Years ago, I used to study all the different price patterns until I more or less came to the conclusions stated above. Looking through a book of over 300 price patterns I think it would be odd not to at least ask just once: “who the heck is going to remember all this stuff?”. I cut them down to just 6 different price structures because at the end of the day, these are the only ones that form around each and every turning point on your chart. Why overcomplicate it…

What they demonstrate is a temporary lack of volatility or pickup point for a continuation. The reason I would even want to look at any of them to this day is for means of timing. Knowing that an outcome is possible (a third thrust in a triple tap, or a right shoulder in an over and under, etc.) has its advantages.

Price action is easy to identify, and I think that's part of the attraction to it. I could teach a complete novice how to find a support and resistance level in a few hours and that very night, they're doing it. Find a wedge, find a head and shoulders, etc. But there is a reason most people cannot trade these patterns, also stated above.

But again, that doesn't mean there's no value; far from it. A shape or structure on a chart is better than none. Ask Ferdinand Magellan if he would have liked a map of what was around him and I'm sure he would not have turned it down. And for a moment, let's assume he had one. He still wouldn't know what's in front of him.

The only way forward is forward, so better to have the wind at your back vs. not. And that's why I talk about the “path of least resistance” so much. If we're trading, obstacles are the enemy.

Knowing where a high volume node exists (typically circa the price range center) has its value because nothing stops price more than a massive concentration of volumes. Knowing where a smaller concentration is at the top of the range following a breakout is important because this is typically the last-chance retest before prices make their move, on an expansion.

And so prices (and profile) can tell us these things. But as far as direction goes, we are in the business of reacting. See A, do B, etc. I have always though blind price forecasting is a bit useless for this reason.

Assumptions Made In Hindsight Pose Danger for Real-Time

Accumulation and distribution. What are they doing, essentially? Telling us a direction. Like price patterns, there's simply no way 100% positive way to determine if a range is accumulating or distributing with price action until a subsequent move has occurred. The same goes with supply and demand (essentially the same thing). While they serve their use in hindsight, it's hard to stress how important this is to understand.

Lately, I see a lot of Wyckoff distributions online. And sure, when the pattern plays out, its as if I can hear a symphony playing in the background. But these types of distributions have not showed their hand until price is back at an extremity and making its final movement. And of course many times, they don't do this at all.

And much of this boils down to situational awareness. When a top-level is hit over and over again, fading every time, what's happening? Could be a few things.

1. You have a dense order book. At-the-market executions are positive, but limits to sell are overweighing

2. At-the-market executions are selling the level. It may not be a lot, but it's enough.

3. Both are selling. Revisits become unlikely and you're dealing with a deep pullback or potential reversal.

And all of this is under the hood.  The most simple accompaniment to price action is simply volume profile. Bottom line, it tells us where the volumes are (therefore friction).
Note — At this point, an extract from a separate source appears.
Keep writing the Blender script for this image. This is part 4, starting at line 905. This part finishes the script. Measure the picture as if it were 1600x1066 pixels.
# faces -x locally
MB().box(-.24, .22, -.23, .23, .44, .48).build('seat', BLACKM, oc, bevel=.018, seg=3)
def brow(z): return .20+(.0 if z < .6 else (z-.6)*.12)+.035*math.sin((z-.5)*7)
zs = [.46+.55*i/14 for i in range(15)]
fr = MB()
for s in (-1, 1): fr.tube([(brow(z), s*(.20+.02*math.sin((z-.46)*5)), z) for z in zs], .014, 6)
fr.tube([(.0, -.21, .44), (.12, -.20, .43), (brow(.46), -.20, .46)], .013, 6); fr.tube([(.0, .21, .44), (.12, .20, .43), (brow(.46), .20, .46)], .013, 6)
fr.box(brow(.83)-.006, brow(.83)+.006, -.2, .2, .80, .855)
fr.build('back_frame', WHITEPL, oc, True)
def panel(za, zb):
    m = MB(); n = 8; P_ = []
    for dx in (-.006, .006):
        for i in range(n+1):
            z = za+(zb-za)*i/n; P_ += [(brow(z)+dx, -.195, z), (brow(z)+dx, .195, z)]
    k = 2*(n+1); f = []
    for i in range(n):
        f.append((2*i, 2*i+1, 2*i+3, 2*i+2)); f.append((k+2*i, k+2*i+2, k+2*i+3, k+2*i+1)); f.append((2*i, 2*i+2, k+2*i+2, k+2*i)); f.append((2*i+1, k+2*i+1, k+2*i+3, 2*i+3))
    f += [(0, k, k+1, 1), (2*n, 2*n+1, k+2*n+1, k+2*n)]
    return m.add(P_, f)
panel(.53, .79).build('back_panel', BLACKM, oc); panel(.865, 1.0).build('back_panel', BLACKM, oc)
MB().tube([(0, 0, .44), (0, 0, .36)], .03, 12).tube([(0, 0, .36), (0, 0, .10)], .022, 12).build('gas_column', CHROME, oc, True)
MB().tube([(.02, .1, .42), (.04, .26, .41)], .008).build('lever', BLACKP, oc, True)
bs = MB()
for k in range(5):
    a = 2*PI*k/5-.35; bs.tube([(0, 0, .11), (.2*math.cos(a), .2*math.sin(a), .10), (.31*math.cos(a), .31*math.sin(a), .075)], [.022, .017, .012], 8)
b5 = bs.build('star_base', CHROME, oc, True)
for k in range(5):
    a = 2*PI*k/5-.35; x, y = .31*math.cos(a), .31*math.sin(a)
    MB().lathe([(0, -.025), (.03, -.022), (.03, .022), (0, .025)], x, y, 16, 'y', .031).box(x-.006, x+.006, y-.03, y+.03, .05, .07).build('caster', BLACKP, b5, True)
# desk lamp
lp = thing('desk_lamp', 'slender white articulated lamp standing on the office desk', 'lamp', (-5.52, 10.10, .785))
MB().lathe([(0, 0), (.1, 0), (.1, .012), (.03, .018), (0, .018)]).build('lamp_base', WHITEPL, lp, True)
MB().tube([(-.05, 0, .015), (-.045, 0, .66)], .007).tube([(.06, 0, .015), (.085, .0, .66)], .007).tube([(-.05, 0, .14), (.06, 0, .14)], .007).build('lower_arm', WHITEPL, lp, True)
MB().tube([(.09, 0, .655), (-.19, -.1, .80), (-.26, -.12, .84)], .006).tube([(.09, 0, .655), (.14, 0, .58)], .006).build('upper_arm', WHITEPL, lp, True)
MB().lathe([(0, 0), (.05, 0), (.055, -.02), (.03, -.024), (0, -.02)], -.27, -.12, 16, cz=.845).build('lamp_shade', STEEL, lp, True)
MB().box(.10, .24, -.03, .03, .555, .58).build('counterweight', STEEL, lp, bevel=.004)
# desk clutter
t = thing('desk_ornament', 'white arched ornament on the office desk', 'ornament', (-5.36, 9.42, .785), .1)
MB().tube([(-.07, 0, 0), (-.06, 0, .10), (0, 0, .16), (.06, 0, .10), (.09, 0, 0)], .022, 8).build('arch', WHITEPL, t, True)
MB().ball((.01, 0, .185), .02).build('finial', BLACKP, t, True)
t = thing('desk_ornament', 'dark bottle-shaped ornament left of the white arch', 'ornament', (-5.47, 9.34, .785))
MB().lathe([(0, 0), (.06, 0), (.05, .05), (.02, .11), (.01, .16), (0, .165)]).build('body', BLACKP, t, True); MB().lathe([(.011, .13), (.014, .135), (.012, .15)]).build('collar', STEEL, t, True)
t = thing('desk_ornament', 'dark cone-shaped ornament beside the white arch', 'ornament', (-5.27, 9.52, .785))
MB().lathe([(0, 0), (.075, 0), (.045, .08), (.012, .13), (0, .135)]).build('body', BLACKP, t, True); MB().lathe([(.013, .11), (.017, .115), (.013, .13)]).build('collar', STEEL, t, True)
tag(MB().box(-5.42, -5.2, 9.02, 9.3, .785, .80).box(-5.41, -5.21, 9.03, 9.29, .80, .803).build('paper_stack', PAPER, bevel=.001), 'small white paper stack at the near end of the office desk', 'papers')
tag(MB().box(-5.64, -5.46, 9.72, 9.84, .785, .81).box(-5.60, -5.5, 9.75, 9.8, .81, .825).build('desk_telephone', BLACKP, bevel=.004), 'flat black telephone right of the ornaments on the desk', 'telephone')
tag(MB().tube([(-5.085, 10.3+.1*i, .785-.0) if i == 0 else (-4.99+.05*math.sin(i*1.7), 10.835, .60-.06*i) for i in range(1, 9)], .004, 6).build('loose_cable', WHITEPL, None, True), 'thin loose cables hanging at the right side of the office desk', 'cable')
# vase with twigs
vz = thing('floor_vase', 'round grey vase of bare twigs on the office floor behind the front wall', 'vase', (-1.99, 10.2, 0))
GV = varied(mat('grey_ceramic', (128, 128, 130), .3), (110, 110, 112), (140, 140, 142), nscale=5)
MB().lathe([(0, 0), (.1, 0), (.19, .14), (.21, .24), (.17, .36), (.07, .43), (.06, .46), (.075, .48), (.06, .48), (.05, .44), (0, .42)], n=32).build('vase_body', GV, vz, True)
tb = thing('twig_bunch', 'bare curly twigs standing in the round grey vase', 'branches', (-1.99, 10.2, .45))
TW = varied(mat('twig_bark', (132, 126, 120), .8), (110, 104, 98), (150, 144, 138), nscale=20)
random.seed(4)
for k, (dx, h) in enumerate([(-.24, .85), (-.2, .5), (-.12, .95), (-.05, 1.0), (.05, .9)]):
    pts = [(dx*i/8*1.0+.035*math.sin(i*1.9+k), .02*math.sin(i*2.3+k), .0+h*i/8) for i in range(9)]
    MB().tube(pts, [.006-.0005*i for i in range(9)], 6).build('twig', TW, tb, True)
So as a structural base, it is more than adequate, but of course there is always more to the story.

As a Meter for Volatility

Directional forecasting just refers picking a direction, up or down, for any given x period. This period is usually determined by length in price, rather than time, or any other measure. As price is hitting the brakes, this is what I've viewed as just raw price action's biggest strength: determining what's next based on range-based structures.

Humans are interesting creatures. We really do like to repeat the same processes over and over again, whether we realize we are doing them, or not. No structure is ever identical, but the sequences are extremely similar, like anything else in nature.

At the end of the day, we're looking at the inception of a common pattern based on average behavior in order to determine the future output. Once that structure is completed, however, what most people call “randomness” takes the wheel. I don't like to think that anything is truly random because it can all be measured, but other factors, not just prices, would tell us this.

This is obviously counter to what I learned in my early days browsing through technical analysis books, where we are identifying completed structures in order to “figure out what's next”. It always seemed like a recipe for craziness, at least to me. Because in the real world, most people have a serious problem pulling the trigger on something you can't see with bonafide consequences.

So it is the inception of patterns, in previous high-volumes areas (or areas of high resting volume) that tend to display the highest amount of interest.  Aside from being early, it is the recognition that prices are rotational in high volumes areas. Tops and bottoms deflect, and in common ways we bucket into patterns.  This is why the 300+ price patterns out there don't interest me anymore. By the time they're done, it's too late.

Regardless, anticipating patterns can be less precise using price action alone, so there's a degree of “wiggle room” that can be made up for by way of volumes.

Ultimately, it's the aggregation of volumes which tell the story; how large the range will be, inner and outer edges, etc. And these groupings shape the patterns you see on your charts.

In the End…

When I first started writing this blog years ago, there really wasn't a whole lot posted out there. Today, it's the exact opposite. It is also likely one of the reasons I have slowed down so much writing this blog over time here – how much more do people really need? Yet with all things typical in learning just about any market, surface levels tend to take over, because it's what stares us in the face. And this is what I (and likely you) most commonly see out there.

So if it helps, great.  And as usual if not, that's okay too. I always just encourage everybody to use common sense and see things for what they are. In this case, it's understanding that you're only looking at a surface and the value is usually less obvious than it initially seems. Literally anything can be turned into a “strategy”. Price action, executions, or what time my son gets up in the morning. Every business has it set of tools, and we have those tools so they can do some work for us. But we never want to use them incorrectly; otherwise might as well not use them at all.

In the end, I view it as finding a pathway, and importantly, knowing what I'm likely to see around that path. Terrain maps are useful.